Ketua Gegana, Sadeli juga beranggapan bahwa nelayan tidak mungkin dapat mengurus UMKM, sebab telah menjadi seorang pelaut sejak lama. Sekalipun dagangan dikerjakan setelah melaut, tidak mungkin dapat berjalan karena nelayan kelelahan sepulang melaut..
“Kalau UMKM kan gini kang, nelayan kan berangkat pagi pulang sore nih. Terus menjalankan UMKM yang sekarang dicanangkan sama JSP rencananya. Nelayan boro-boro buat begituan, melaut saja sudah capek, pulang harus kerja lagi. Jadi program yang dilakukan JSP itu nggak masuk akal. Kita mah tetap pada gugatan ke ADB, supaya bisa memberi kompensasi pada nelayan,” terang Sadeli.
Sejauh ini Asian Development Bank (ADB) sebagai salah satu investor pembangunan JSP sebenarnya telah mencanangkan Livelihood Restoration Plan (LRP). LRP dimaksudkan untuk pemulihan mata pencaharian nelayan. Informasi terkait LRP juga sudah diunggah melalui website ADB, Indonesia: Jawa-1 Liquefied Natural Gas-to-Power Project.
Penelusuran Tim Didaktika dari dokumen dokumen berjudul Jawa-1 Liquefied Natural Gas-to-Power Project: Livelihood Restoration Plan yang diunggah pada Oktober 2019, menunjukkan 275 nelayan termasuk 54 nelayan dengan kategori rentan telah mendapatkan program LRP. Bagi nelayan rentan, LRP memberikan pemulihan mata pencaharian dengan penyediaan alat tangkap yang lebih memadai atau pemberian bibit udang bila mereka ingin mengubah usahanya. Sedangkan nelayan non-rentan mendapatkan kompensasi berupa pembiayaan satu kali istirahat, guna mencari wilayah tangkapan alternatif.

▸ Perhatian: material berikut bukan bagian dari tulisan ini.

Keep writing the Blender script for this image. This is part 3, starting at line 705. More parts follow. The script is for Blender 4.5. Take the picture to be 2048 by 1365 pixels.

Keseluruhan biaya LRP berkisar Rp 4.450.000.000 dalam jangka waktu tiga tahun setelah dicanangkan. Namun dokumen tersebut hanya bualan semata, sebab tidak satupun dari nelayan Muara, Cilamaya Girang, Rawameneng, atau Blanakan menerima kompensasi tersebut.

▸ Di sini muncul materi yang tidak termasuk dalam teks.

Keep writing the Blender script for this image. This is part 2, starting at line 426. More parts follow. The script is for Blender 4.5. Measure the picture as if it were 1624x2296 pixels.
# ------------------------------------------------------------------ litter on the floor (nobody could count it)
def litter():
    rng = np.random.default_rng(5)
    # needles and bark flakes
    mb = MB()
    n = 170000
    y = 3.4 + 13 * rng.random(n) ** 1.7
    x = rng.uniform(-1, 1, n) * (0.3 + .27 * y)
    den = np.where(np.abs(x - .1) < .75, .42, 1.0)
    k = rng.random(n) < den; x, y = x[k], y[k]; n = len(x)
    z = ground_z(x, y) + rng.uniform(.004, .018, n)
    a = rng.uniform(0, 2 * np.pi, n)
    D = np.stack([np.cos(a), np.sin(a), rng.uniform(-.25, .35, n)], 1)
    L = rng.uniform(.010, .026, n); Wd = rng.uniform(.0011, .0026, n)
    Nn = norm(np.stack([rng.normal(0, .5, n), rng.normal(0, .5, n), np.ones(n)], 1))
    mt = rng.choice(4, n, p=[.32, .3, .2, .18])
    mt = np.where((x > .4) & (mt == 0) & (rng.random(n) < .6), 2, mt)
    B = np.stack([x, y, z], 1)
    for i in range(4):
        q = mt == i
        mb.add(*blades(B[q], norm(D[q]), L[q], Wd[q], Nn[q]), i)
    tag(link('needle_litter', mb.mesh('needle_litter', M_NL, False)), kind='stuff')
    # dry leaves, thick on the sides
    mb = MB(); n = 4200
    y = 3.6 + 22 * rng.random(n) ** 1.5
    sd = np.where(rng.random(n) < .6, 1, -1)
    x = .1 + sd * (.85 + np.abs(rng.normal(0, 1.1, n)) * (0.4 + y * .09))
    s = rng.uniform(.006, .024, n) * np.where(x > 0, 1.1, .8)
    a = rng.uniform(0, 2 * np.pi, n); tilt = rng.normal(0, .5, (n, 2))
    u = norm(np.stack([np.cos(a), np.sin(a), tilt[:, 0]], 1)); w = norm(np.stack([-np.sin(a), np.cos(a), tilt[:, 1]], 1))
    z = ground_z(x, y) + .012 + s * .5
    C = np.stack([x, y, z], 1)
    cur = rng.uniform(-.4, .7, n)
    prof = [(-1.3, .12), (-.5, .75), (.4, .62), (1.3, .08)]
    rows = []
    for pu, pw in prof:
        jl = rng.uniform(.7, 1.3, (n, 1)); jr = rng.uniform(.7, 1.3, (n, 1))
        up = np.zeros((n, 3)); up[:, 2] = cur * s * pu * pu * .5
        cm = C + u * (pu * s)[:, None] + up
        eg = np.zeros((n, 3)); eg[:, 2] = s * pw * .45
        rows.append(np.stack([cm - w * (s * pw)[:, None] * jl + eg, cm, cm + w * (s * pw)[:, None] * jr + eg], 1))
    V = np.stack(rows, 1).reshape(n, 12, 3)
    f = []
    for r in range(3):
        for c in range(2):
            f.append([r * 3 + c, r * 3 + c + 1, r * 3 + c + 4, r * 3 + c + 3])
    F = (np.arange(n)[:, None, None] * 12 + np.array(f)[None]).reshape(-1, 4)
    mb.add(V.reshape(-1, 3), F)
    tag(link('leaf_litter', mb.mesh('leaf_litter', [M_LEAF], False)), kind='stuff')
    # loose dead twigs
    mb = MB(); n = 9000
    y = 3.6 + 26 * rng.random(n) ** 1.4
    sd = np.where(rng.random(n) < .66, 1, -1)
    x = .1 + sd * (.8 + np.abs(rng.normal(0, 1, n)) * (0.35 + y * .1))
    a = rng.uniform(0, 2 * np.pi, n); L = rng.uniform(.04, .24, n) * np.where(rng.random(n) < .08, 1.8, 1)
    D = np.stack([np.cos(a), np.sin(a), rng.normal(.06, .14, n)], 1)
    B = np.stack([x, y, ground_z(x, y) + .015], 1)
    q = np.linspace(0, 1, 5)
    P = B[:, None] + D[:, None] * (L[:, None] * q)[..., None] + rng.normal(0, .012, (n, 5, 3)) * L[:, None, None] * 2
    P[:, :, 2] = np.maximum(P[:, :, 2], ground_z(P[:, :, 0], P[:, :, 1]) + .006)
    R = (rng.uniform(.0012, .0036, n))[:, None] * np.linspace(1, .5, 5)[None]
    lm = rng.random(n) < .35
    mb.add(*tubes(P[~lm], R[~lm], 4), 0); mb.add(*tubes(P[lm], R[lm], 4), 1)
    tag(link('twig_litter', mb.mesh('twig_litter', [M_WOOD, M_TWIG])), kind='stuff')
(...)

“Pemulihan mata pencaharian itu kan sudah ada dokumennya juga kan di ADB, tapi belum diterapkan di nelayan. Itu yang kita tuntut sebenarnya. Bukan dalam bentuk UMKM satu kelompok dikasih kambing satu, dikembangin. Kan nelayan nggak gitu ya, pengennya dikasih kompensasi ngembangin di nelayannya maksudnya,” pungkas Sadeli.